The great H.L. Mencken was born on this day in 1880. No one ever came close to imitating Mencken's talent at lampooning statists, statism, and "democracy" as the Sage of Baltimore and grandson of a Confederate veteran did. Here are a couple of my favorite Menckenisms from Prejudices: A Selection:
"[A]good politician, under democracy, is quite as unthinkable as an honest burglar. His very existence, indeed, is a standing subversion of the public good in every rational sense. He is not one who serves the common weal; he is simply one who preys upon the commonwealth."
The average citizen is "exploited and injured almost without measure by the government itself -- in other words, by the very agency which professes to protect him. That agency becomes, indeed, one of the most dangerous and insatiable of the inimical foces present in the everyday environment. He finds it more difficult and costly to survive in the face of it than it is to survive in the face of any other enemy."
A man "can no more escape the tax-gatherer and the policemen, in all their protean and multitudinous guises, than he can escape the ultimate mortician. They beset him constantly, day in and day out, in ever-increasing numbers and in ever more disarming masks and attitudes. They invade his liberty, affront his dignity and greatly incommode his search for happiness, and every year they demand and wrest from him a larger and larger share of his worldly goods."
Politicians "are seldom if ever moved by anything rationally describable as public spirit; there is actually no more public spirit among them than among so many burglars or street walkers. Their purpose, first, last and all the time, is to promote their private advantage, and to that end, and that end alone, they exercise all the vast powers that are in their hands."Tyranny under democracy "wil come to an end when the victims begin to differentiate clearly between governemnt as a necessary device for maintaining order in the world and government as a device for maintaining the authority and prosperity of predatory rascals and swindlers. In other words, they will come to an end on the Tuesday following the first Monday of November preceding the Resurrection Morn."
With regard to the study of political economy or the "dismal science": "Its dismalness is largely a delusion, due to the fact that its chief ornaments, at least in our own day, are university professors.

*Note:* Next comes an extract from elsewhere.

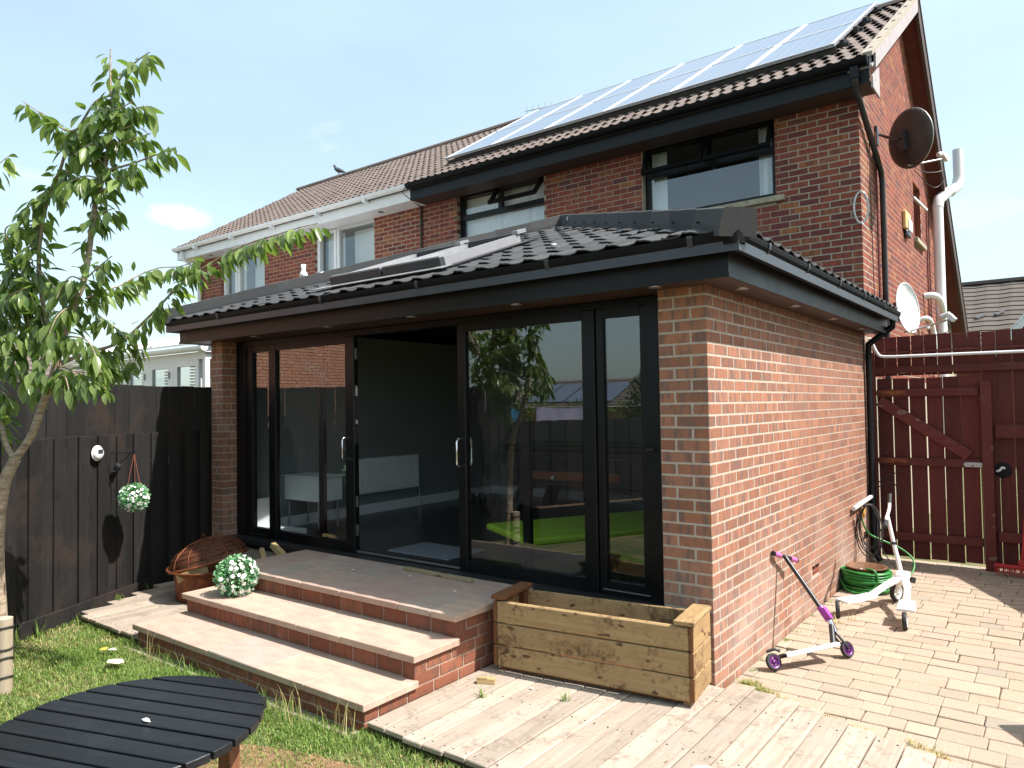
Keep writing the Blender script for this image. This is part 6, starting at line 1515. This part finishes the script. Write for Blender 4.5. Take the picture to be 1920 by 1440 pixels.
def dens(x, y):
    d = 1.0
    for (cx, cy, r, k) in ((-1.10, -2.05, .24, .95), (-1.55, -2.2, .22, .7), (-.85, -2.2, .2, .8), (-4.75, -1.75, .26, .7), (-4.2, -2.35, .35, .55), (-4.55, -2.0, .3, .5), (-3.6, -2.7, .4, .5), (-4.25, -1.62, .15, .9)):
        q = ((x-cx)**2+(y-cy)**2)/(r*r)
        if q < 1.6: d = min(d, 1-k*max(0, 1-q*.6))
    return max(.04, d*(.25+.75*hn(x*2.6, y*2.6)))
blades(36000, lawn_area, .010, .036, 'grass', 'grass', dens, .0028, .9)
blades(5500, lawn_area, .006, .026, 'straw', 'dry_grass', lambda x, y: 1.05-dens(x, y), .0024, 1.4)
g = MB(); g.add([(-1.9, -2.6, -.004), (-.55, -2.7, -.004), (-.5, -1.9, -.004), (-.8, -1.82, -.004), (-1.35, -1.9, -.004), (-1.8, -2.05, -.004)], [(0, 1, 2, 3, 4, 5)]); g.obj('bare_soil', 'soil', kind='structure')
def tufts(n, pts, hmin, hmax, mat, nm, spread=.03, wd=.0022, lean=.7): 
    def area(r):
        p = pts[r.randrange(len(pts))]; return p[0]+r.gauss(0, spread), p[1]+r.gauss(0, spread*.6), p[2] if len(p) > 2 else 0
    return blades(n, area, hmin, hmax, mat, nm, None, wd, lean)
edge = [(.12+.035*i, .22-.022*i+.03*math.sin(i*1.7)) for i in range(9)]+[(.62+.05*i, .02-.02*i) for i in range(6)]+[(1.08+.04*i, -.05-.03*i) for i in range(7)]
tufts(900, edge[:8], .01, .05, 'straw', 'dry_weeds', .035); tufts(420, edge[9:], .008, .035, 'straw', 'dry_weeds', .03); tufts(260, edge[:5], .02, .06, 'grass', 'weeds', .03)
tufts(160, [(.05, .5+.25*i, 0) for i in range(9)], .008, .025, 'grass', 'weeds', .02)
tufts(60, [(.34, 2.02, 0), (.27, 1.55, 0), (.32, 4.45, 0), (.24, 1.9, 0)], .02, .07, 'straw', 'weeds', .035)
tufts(46, [(-.62, -.72, .05), (-1.05, -.95, .05)], .02, .07, 'grass', 'weeds', .016)
tufts(260, [(-3.9+.28*i, -1.66, 0) for i in range(9)], .02, .10, 'grass', 'weeds', .05)
tufts(40, [(-2.0, -1.72, 0), (-1.75, -1.75, 0), (-1.4, -1.70, 0), (-3.5, -1.68, 0)], .12, .26, 'straw', 'tall_grass', .05, .0022, .45)
tufts(70, [(-5.42, -.80, .05), (-5.2, -1.15, .05), (-5.05, -1.45, 0), (-4.95, -1.6, 0)], .02, .08, 'grass', 'weeds', .03)
tufts(60, [(-4.72, -2.15, 0), (-4.85, -1.95, 0)], .06, .16, 'grass', 'weeds', .04, .004)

The professor must be an obscurantist or he is nothing; he has a special and unmatchable talent for dullness; his centrla aim is not to expose the truth clearly, but to exhibit his profundity, his esotericity -- in brief, to stagger sophomores and other professors."
'I am in favor of free competition in all human enterprises, and to the utmost limit. I admire successful scoundrels, and shrink from Socialists as I shrink from Methodists. But all the same, the aforesaid doubt pursues me when I plow throught he solemn disproofs and expositons of the learned professors of economics."
Finally, here's Mencken on the government-subsidized "farmer," the one who is paid with tax dollars for not growing crops, given "emergency" grants and below-market loans, benefits from guaranteed (high) prices, etc. etc.:
"Let the farmer, so far as I am concerned, be damned forevermore! To hell with him, and bad luck to him! He is,unless I err, no hero at all, and no priest, and no altruist, but simply a tedious fraud and ignoramus, a cheap rogue and hypocrite, the eternal Jack of the human pack. He deserves all that he suffers under our economic system, and more. Any city man, not insane, who sheds tears for him is shedding the tears of the crocodile."
"No more grasping, selfish and dishonest mammal, indeed, is known to students of the Anthropoidea. When the going is good for him he robs the rest of us up to the extreme limits of our endurance; when the going is bad he comes bawling for help out of the public till. Has anyone ever heard of a farmer makng any sacrifice of his own interests, however slight, to the common good? Has anyone ever heard of a farmer practicing or advocating any political idea tht was not absolutely self-seeking -- that was not, in fact, delibertely designed to loot the rest of us to his gain? Greenbackism, free silver, government guarantee of prices, all the complex fiscal imbecilities of the cow state John Baptists -- these are the contributions of the virtuous husbandman to American political theory . . . . Yet we are asked to venerate this prehensile moron as . . . the foundation stone of the state!"
The great Mencken understood that there could never be such a thing as a "great statesman" under democracy, but only rascals and scoundrel and glorified thieves. Were he alive today, he would never be invited to the annual Abe Lincoln worship-fest and seance held by the Claremont Institute for the Study of Statesmanship. But oh, what fun he would have lampooning and ridiculing that particular gang of rascals.